In recent decades, Australian migration policy has moved away somewhat from the classic points system – for which we are justly famous – and towards a process where people with prolonged exposure to our country get to change their visa status to permanent, especially if they have a job or a job offer.
And even migrants applying directly from overseas have a much better chance if they have a job waiting for them.
That’s fair enough, so long as we recognise that economics, like personal careers, are dynamic, and the key is to get the best people rather than mechanically lining them up with their first job.
Migration is neither good nor bad in itself. If you get good people coming to Australia, that’s great for the economy, the society and national security. If you get bad people coming here, it’s the reverse.
But no country more urgently needs good migrants than does Australia.
Despite crowded areas in some of our cities, and poor transport infrastructure and overly centralised employment clusters within our big cities, we are a radically under-populated nation – a land mass the size of the US, a population the size of Taiwan.
This is a desperately important dimension of our national security.
Strategic weight is a function of economic weight and economic weight is a function of economic size and generally, also, of population size.
The US has a living standard similar to ours but because there are 330 million Americans, it is an immensely powerful nation and effectively impervious to direct attack by any one.
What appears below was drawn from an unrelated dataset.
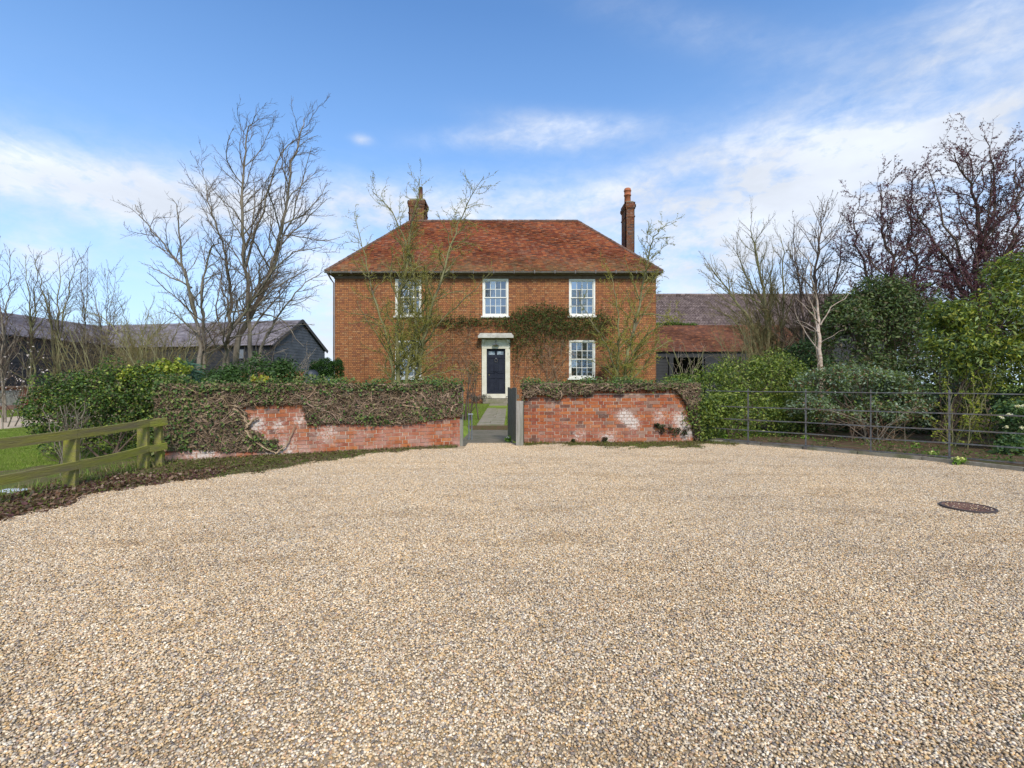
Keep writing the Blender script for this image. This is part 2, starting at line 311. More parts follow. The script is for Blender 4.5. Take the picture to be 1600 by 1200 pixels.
# ------------------------------------------------------------------ vegetation tools
def leaves_mesh(name, pts, nrm, size, cols, mat=None, ratio=0.5, droop=0.0, along=None, jitter=0.7):
    N = len(pts); pts = np.asarray(pts); n = np.asarray(nrm) + rng.normal(0, jitter, (N, 3)); n /= np.linalg.norm(n, axis=1)[:, None] + 1e-9
    rv = rng.normal(0, 1, (N, 3)) if along is None else np.asarray(along) + rng.normal(0, 0.35, (N, 3)); rv[:, 2] -= droop
    d = rv - n * (rv * n).sum(1)[:, None]; d /= np.linalg.norm(d, axis=1)[:, None] + 1e-9; s = np.cross(n, d)
    L = (size if np.ndim(size) else np.full(N, size)) * rng.uniform(0.45, 1.35, N); L = L[:, None]; wd = L * ratio * 0.5
    V = np.empty((N, 4, 3)); V[:, 0] = pts; V[:, 1] = pts + d * L * 0.45 + s * wd + n * wd * 0.35; V[:, 2] = pts + d * L; V[:, 3] = pts + d * L * 0.45 - s * wd + n * wd * 0.35
    i = np.arange(N, dtype=np.int32)[:, None] * 4; T = np.concatenate([i + np.array([[0, 2, 1]]), i + np.array([[0, 3, 2]])])
    cols = np.asarray(cols); ci = cols[rng.integers(0, len(cols), N)] * rng.uniform(0.75, 1.3, (N, 1)); C = np.repeat(ci, 4, axis=0)
    return mesh(name, V.reshape(-1, 3), T, mat or LEAF, False, C)

def blob_points(clumps, N, shell=(0.72, 1.05), zmin=0.02, hole=0.0, nscale=2.0):
    """points near the surfaces of many ellipsoids, weighted by area; returns points and outward normals"""
    cl = np.array(clumps, dtype=float); a = (cl[:, 3] * cl[:, 4] + cl[:, 3] * cl[:, 5] + cl[:, 4] * cl[:, 5]); k = rng.choice(len(cl), int(N * 1.8), p=a / a.sum())
    u = rng.normal(0, 1, (len(k), 3)); u /= np.linalg.norm(u, axis=1)[:, None]
    rr = rng.uniform(shell[0], shell[1], (len(k), 1)); p = cl[k, :3] + u * cl[k, 3:6] * rr; nr = u / cl[k, 3:6]; nr /= np.linalg.norm(nr, axis=1)[:, None]
    ok = p[:, 2] > zmin
    if hole > 0:
        q = p * nscale; f = np.sin(q[:, 0] * 1.7 + 1.3 * np.sin(q[:, 2] * 1.3)) * np.sin(q[:, 1] * 1.9 + q[:, 2]) * np.sin(q[:, 2] * 2.1 + 1.1 * np.sin(q[:, 0])); ok &= f > (-1 + hole)
    # drop points deep inside other clumps (they cannot be seen)
    p, nr = p[ok][:N], nr[ok][:N]
    return p, nr

def sub_clumps(main, n, r, seed=0, flat=0.85):
    """small leafy clumps sitting over the surface of the main volumes, so that the outline is uneven"""
    rs = np.random.default_rng(seed); out = []
    for m in main:
        for _ in range(n):
            u = rs.normal(0, 1, 3); u /= np.linalg.norm(u); u[2] = abs(u[2]) if rs.random() < 0.65 else u[2]
            q = rs.uniform(0.7, 1.0); s = r * rs.uniform(0.55, 1.35)
            out.append((m[0] + u[0] * m[3] * q, m[1] + u[1] * m[4] * q, m[2] + u[2] * m[5] * q, s, s, s * flat))
    return out

def bush(name, label, cat, main, nsub, rsub, N, size, cols, ratio=0.5, seed=1, hole=0.25, mat=None, stems=6, stemmat=None, droop=0.3, jitter=0.7, group=None, inner=0.3, base=None):
    m = np.array(main); loc = base or (float(m[:, 0].mean()), float(m[:, 1].mean()), 0.0)
    root = empty(name, loc, label=label, cat=cat, group=group)
    cl = sub_clumps(main, nsub, rsub, seed); p, n = blob_points(cl, int(N * (1 - inner)), hole=hole); p2, n2 = blob_points(main, int(N * inner), (0.6, 0.95), hole=0.0)
    p = np.concatenate([p, p2]); n = np.concatenate([n, n2]); n[:, 2] += 0.45
    f = link('foliage', leaves_mesh('foliage', p - np.array(loc), n, size, cols, mat, ratio, droop, None, jitter), root)
    out = []
    rs = random.Random(seed)
    for i in range(stems):
        k = rs.choice(main); tgt = Vector((k[0] + rs.uniform(-.6, .6) * k[3], k[1] + rs.uniform(-.6, .6) * k[4], k[2] + rs.uniform(0, .7) * k[5])); s0 = Vector((loc[0] + rs.uniform(-.3, .3), loc[1] + rs.uniform(-.2, .2), 0))
        out.append(guided([s0, s0.lerp(tgt, .5) + Vector((rs.uniform(-.1, .1), 0, .1)), tgt], 0.025, 0.008))
    kids = []
    for pl in out: shoots(pl, 1, dict(rate=3.0, ratio=0.35, ang=0.9, wig=0.12, up=0.05, seg=0.12, maxlev=2, rmin=0.003), kids, rs)
    link('branches', tubes_mesh('branches', out + kids, 4, stemmat or TWIG, -Vector(loc)), root)
    return root

def guided(pts, r0, r1, sub=4, wob=0.0, rs=random):
    """a smooth stem through given points -> list of (Vector, radius)"""
    pts = [Vector(p) for p in pts]; ext = [pts[0] * 2 - pts[1]] + pts + [pts[-1] * 2 - pts[-2]]; out = []; n = len(pts) - 1
    for i in range(n):
        a, b, c, d = ext[i:i + 4]
        for k in range(sub + (1 if i == n - 1 else 0)):
            t = k / sub; q = 0.5 * ((2 * b) + (c - a) * t + (2 * a - 5 * b + 4 * c - d) * t * t + (3 * b - a - 3 * c + d) * t ** 3)
            if wob: q = q + Vector((rs.gauss(0, wob), rs.gauss(0, wob), rs.gauss(0, wob) * .5))
            f = (i + t) / n; out.append((q, r0 + (r1 - r0) * f ** 0.8))
    return out

def shoots(line, lev, Pm, out, rs):
    """grow side shoots from a stem, level after level"""
    tot = sum((line[i + 1][0] - line[i][0]).length for i in range(len(line) - 1)); acc = 0.0; start = Pm.get('start', 0.22) if lev == 1 else 0.12
    rate = Pm['rate'] * (Pm.get('ratemul', 1.25) ** (lev - 1)); nxt = start * tot; wind = Pm.get('wind', (0, 0, 0))
    for i in range(len(line) - 1):
        a, ra = line[i]; b, rb = line[i + 1]; L = (b - a).length
        while nxt < acc + L:
            t = (nxt - acc) / max(L, 1e-6); p = a.lerp(b, t); r = ra + (rb - ra) * t; f = nxt / tot
            ax = (b - a).normalized(); phi = rs.uniform(0, 2 * math.pi); ref = Vector((0, 0, 1)) if abs(ax.z) < .9 else Vector((1, 0, 0)); u = ax.cross(ref).normalized(); v = ax.cross(u)
            an = Pm['ang'] * rs.uniform(0.6, 1.25); d = (ax * math.cos(an) + (u * math.cos(phi) + v * math.sin(phi)) * math.sin(an)).normalized()
            ln = tot * Pm['ratio'] * (1.15 - f * 0.75) * rs.uniform(0.45, 1.2) * (Pm.get('lenmul', 1.0) if lev > 1 else 1)
            nr = max(min(r * 0.6, ln * 0.0115 + Pm['rmin'] * .5), Pm['rmin'])
            n = max(2 if lev >= Pm['maxlev'] else 3, min(9, int(ln / Pm['seg']))); q = p.copy(); pl = [(q.copy(), nr)]; st = ln / n
            for k in range(n):
                d = d + Vector((rs.gauss(0, Pm['wig']) + wind[0], rs.gauss(0, Pm['wig']) + wind[1], rs.gauss(0, Pm['wig']) + Pm['up'] + wind[2])); d.normalize(); q = q + d * st
                pl.append((q.copy(), max(nr * (1 - 0.72 * (k + 1) / n), Pm['rmin'] * 0.6)))
            out.append(pl)
            if lev < Pm['maxlev'] and ln > Pm.get('minlen', 0.25): shoots(pl, lev + 1, Pm, out, rs)
            nxt += rs.uniform(0.5, 1.5) / rate
        acc += L

def tubes_mesh(name, lines, sides, mat, off=(0, 0, 0), cols=None):
    Vs = []; Ts = []; Rr = []; E = []; U = []; Cc = []; b = 0
    for li, pl in enumerate(lines):
        n = len(pl); pp = np.array([p[0][:] for p in pl]); tt = np.gradient(pp, axis=0) if n > 1 else np.array([[0, 0, 1]]); main = pp[-1] - pp[0]
        ref = np.zeros(3); ref[np.argmin(np.abs(main))] = 1.0
        Vs.append(pp); Ts.append(tt); Rr.append([p[1] for p in pl]); U.append(np.tile(ref, (n, 1))); E.append(np.arange(b, b + n - 1)); b += n
        if cols is not None: Cc.append(np.tile(cols[li], (n, 1)))
    Pp = np.concatenate(Vs) + np.array(off[:]); T = np.concatenate(Ts); T /= np.linalg.norm(T, axis=1)[:, None] + 1e-9; Rr = np.concatenate(Rr)[:, None]; U = np.concatenate(U); E = np.concatenate(E)
    A = np.cross(T, U); A /= np.linalg.norm(A, axis=1)[:, None] + 1e-9; B = np.cross(T, A); ring = []
    for k in range(sides): c = 2 * math.pi * k / sides; ring.append(Pp + Rr * (A * math.cos(c) + B * math.sin(c)))
    V = np.stack(ring, 1).reshape(-1, 3); quads = []
    for k in range(sides): j = (k + 1) % sides; quads.append(np.stack([E * sides + k, E * sides + j, (E + 1) * sides + j, (E + 1) * sides + k], 1))
    C = np.repeat(np.concatenate(Cc), sides, axis=0) if cols is not None else None
    return mesh(name, V, np.concatenate(quads), mat, True, C)

def tree(name, label, stems, Pm, bark, twig, seed=1, group=None, buds=None, cat='tree', z0=0.0, limbs=()):
    """stems: (points, r0, r1) traced for this tree; everything finer grows from them"""
    rs = random.Random(seed); base = Vector(stems[0][0][0]); base.z = z0; root = empty(name, base, label=label, cat=cat, group=group); kids = []; main = []
    for (pts, r0, r1) in stems:
        pts = [Vector(p) for p in pts]; pl = guided(pts, r0, r1, 5, Pm.get('wob', 0.02), rs); main.append(pl)
        link('trunk', tubes_mesh('trunk', [pl], 8, bark, -base), root)
    extra = []
    for (pts, r0, r1) in limbs: extra.append(guided([Vector(p) for p in pts], r0, r1, 4, Pm.get('wob', 0.02), rs))
    for pl in main + extra: shoots(pl, 1, Pm, kids, rs)
    thick = [k for k in kids if k[0][1] > 0.014] + extra; thin = [k for k in kids if k[0][1] <= 0.014]
    if thick: link('branches', tubes_mesh('branches', thick, 5, bark, -base), root)
    if thin: link('crown', tubes_mesh('crown', thin, 3, twig, -base), root)
    if buds:
        n, size, cols, mt = buds[:4]; src = thin or kids; P_ = []; 
        for _ in range(n):
            k = rs.choice(src); i = rs.randrange(1, len(k)); t = rs.random(); P_.append((k[i - 1][0].lerp(k[i][0], t) + Vector((rs.gauss(0, .008), rs.gauss(0, .008), rs.gauss(0, .008))))[:])
        P_ = np.array(P_) - np.array(base[:]); link(buds[4] if len(buds) > 4 else 'buds', leaves_mesh('buds', P_, np.tile([0, -.3, .6], (len(P_), 1)), size, cols, mt, 0.7), root)
    return root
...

Australia is never going to be that big. But size does matter, enormously, fundamentally, irrevocably.
The only witty and true thing Josef Stalin ever said was that in the contest between quality and quantity, quantity has a quality all of its own.
If one day Australia faces a direct security crisis, we will be much better able to cope with it if we are 35 million than 30 million, and we would be much more formidable at 30 million than our present 26 million.
Growth is also the fundamental engine of our economic model; we cannot succeed without growth.
There will be no warning time in a future security crisis. The question will be not what our long-term plans are but how big and powerful we are when the crisis comes.
Bob Menzies knew this in the post-war era when he championed migration levels proportionately vastly bigger than anything we have seen in recent decades.
It also goes long term to the legitimacy of our occupation of this continent. Populate or perish – it was nation-building for Menzies – and basic national security policy.